DATASET CONTENT start

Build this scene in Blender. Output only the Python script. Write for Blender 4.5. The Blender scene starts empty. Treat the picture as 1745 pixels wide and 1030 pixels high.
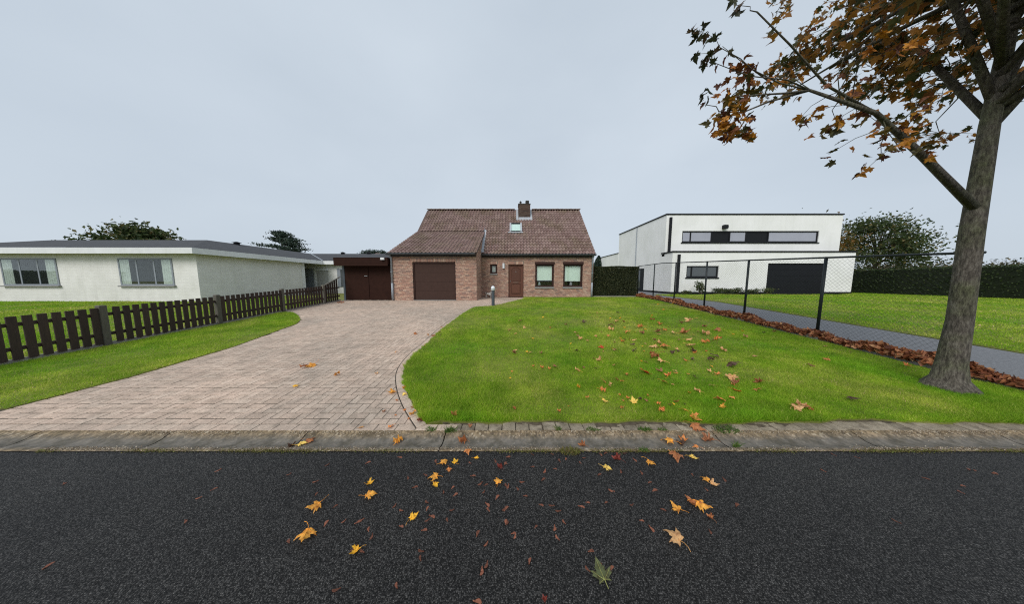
import bpy, math, random
import numpy as np
from mathutils import Vector, Matrix, Euler

R = math.radians
rng = np.random.default_rng(7)
random.seed(7)
scene = bpy.context.scene
COL = scene.collection

# ------------------------------------------------------------------ camera
CAM_Z, PITCH, FPX = 1.62, R(5.3), 400.0          # metres, radians, focal length in photo pixels (1745 wide)
cam_d = bpy.data.cameras.new('camera')
cam_d.sensor_fit = 'HORIZONTAL'; cam_d.sensor_width = 36.0
cam_d.lens = 36.0 * FPX / 1745.0
cam_d.clip_start = 0.05; cam_d.clip_end = 3000
cam = bpy.data.objects.new('camera', cam_d); COL.objects.link(cam)
cam.location = (0, 0, CAM_Z); cam.rotation_euler = (R(90) - PITCH, 0, 0)
scene.camera = cam

# ------------------------------------------------------------------ sky (overcast) and sun
SUN_EL, SUN_AZ = R(44), R(205)                    # high, from behind the camera
world = bpy.data.worlds.new('World'); scene.world = world; world.use_nodes = True
nt = world.node_tree; nt.nodes.clear()
out = nt.nodes.new('ShaderNodeOutputWorld')
sky = nt.nodes.new('ShaderNodeTexSky'); sky.sky_type = 'NISHITA'; sky.sun_disc = False
sky.sun_elevation = SUN_EL; sky.sun_rotation = SUN_AZ; sky.dust_density = 4.0; sky.air_density = 1.0
bg1 = nt.nodes.new('ShaderNodeBackground'); bg1.inputs[1].default_value = 0.08
nt.links.new(sky.outputs[0], bg1.inputs[0])
tc = nt.nodes.new('ShaderNodeTexCoord')
mp = nt.nodes.new('ShaderNodeMapping'); mp.inputs['Scale'].default_value = (1.0, 1.0, 2.2)
ns = nt.nodes.new('ShaderNodeTexNoise'); ns.inputs['Scale'].default_value = 1.5; ns.inputs['Detail'].default_value = 6; ns.inputs['Roughness'].default_value = 0.45
cr = nt.nodes.new('ShaderNodeValToRGB')
cr.color_ramp.elements[0].position = 0.3; cr.color_ramp.elements[0].color = (0.385, 0.440, 0.500, 1)
cr.color_ramp.elements[1].position = 0.7; cr.color_ramp.elements[1].color = (0.450, 0.505, 0.562, 1)
nt.links.new(tc.outputs['Generated'], mp.inputs[0]); nt.links.new(mp.outputs[0], ns.inputs[0]); nt.links.new(ns.outputs[0], cr.inputs[0])
bg2 = nt.nodes.new('ShaderNodeBackground'); bg2.inputs[1].default_value = 1.0
nt.links.new(cr.outputs[0], bg2.inputs[0])
mx = nt.nodes.new('ShaderNodeMixShader'); mx.inputs[0].default_value = 0.92
nt.links.new(bg1.outputs[0], mx.inputs[1]); nt.links.new(bg2.outputs[0], mx.inputs[2]); nt.links.new(mx.outputs[0], out.inputs[0])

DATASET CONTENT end

- GIVEN TASK: Copy out the whole listing exactly, and don't carry over any pictures.

- FULL OUTPUT:
Build this scene in Blender. Output only the Python script. Write for Blender 4.5. The Blender scene starts empty. Treat the picture as 1745 pixels wide and 1030 pixels high.
import bpy, math, random
import numpy as np
from mathutils import Vector, Matrix, Euler

R = math.radians
rng = np.random.default_rng(7)
random.seed(7)
scene = bpy.context.scene
COL = scene.collection

# ------------------------------------------------------------------ camera
CAM_Z, PITCH, FPX = 1.62, R(5.3), 400.0          # metres, radians, focal length in photo pixels (1745 wide)
cam_d = bpy.data.cameras.new('camera')
cam_d.sensor_fit = 'HORIZONTAL'; cam_d.sensor_width = 36.0
cam_d.lens = 36.0 * FPX / 1745.0
cam_d.clip_start = 0.05; cam_d.clip_end = 3000
cam = bpy.data.objects.new('camera', cam_d); COL.objects.link(cam)
cam.location = (0, 0, CAM_Z); cam.rotation_euler = (R(90) - PITCH, 0, 0)
scene.camera = cam

# ------------------------------------------------------------------ sky (overcast) and sun
SUN_EL, SUN_AZ = R(44), R(205)                    # high, from behind the camera
world = bpy.data.worlds.new('World'); scene.world = world; world.use_nodes = True
nt = world.node_tree; nt.nodes.clear()
out = nt.nodes.new('ShaderNodeOutputWorld')
sky = nt.nodes.new('ShaderNodeTexSky'); sky.sky_type = 'NISHITA'; sky.sun_disc = False
sky.sun_elevation = SUN_EL; sky.sun_rotation = SUN_AZ; sky.dust_density = 4.0; sky.air_density = 1.0
bg1 = nt.nodes.new('ShaderNodeBackground'); bg1.inputs[1].default_value = 0.08
nt.links.new(sky.outputs[0], bg1.inputs[0])
tc = nt.nodes.new('ShaderNodeTexCoord')
mp = nt.nodes.new('ShaderNodeMapping'); mp.inputs['Scale'].default_value = (1.0, 1.0, 2.2)
ns = nt.nodes.new('ShaderNodeTexNoise'); ns.inputs['Scale'].default_value = 1.5; ns.inputs['Detail'].default_value = 6; ns.inputs['Roughness'].default_value = 0.45
cr = nt.nodes.new('ShaderNodeValToRGB')
cr.color_ramp.elements[0].position = 0.3; cr.color_ramp.elements[0].color = (0.385, 0.440, 0.500, 1)
cr.color_ramp.elements[1].position = 0.7; cr.color_ramp.elements[1].color = (0.450, 0.505, 0.562, 1)
nt.links.new(tc.outputs['Generated'], mp.inputs[0]); nt.links.new(mp.outputs[0], ns.inputs[0]); nt.links.new(ns.outputs[0], cr.inputs[0])
bg2 = nt.nodes.new('ShaderNodeBackground'); bg2.inputs[1].default_value = 1.0
nt.links.new(cr.outputs[0], bg2.inputs[0])
mx = nt.nodes.new('ShaderNodeMixShader'); mx.inputs[0].default_value = 0.92
nt.links.new(bg1.outputs[0], mx.inputs[1]); nt.links.new(bg2.outputs[0], mx.inputs[2]); nt.links.new(mx.outputs[0], out.inputs[0])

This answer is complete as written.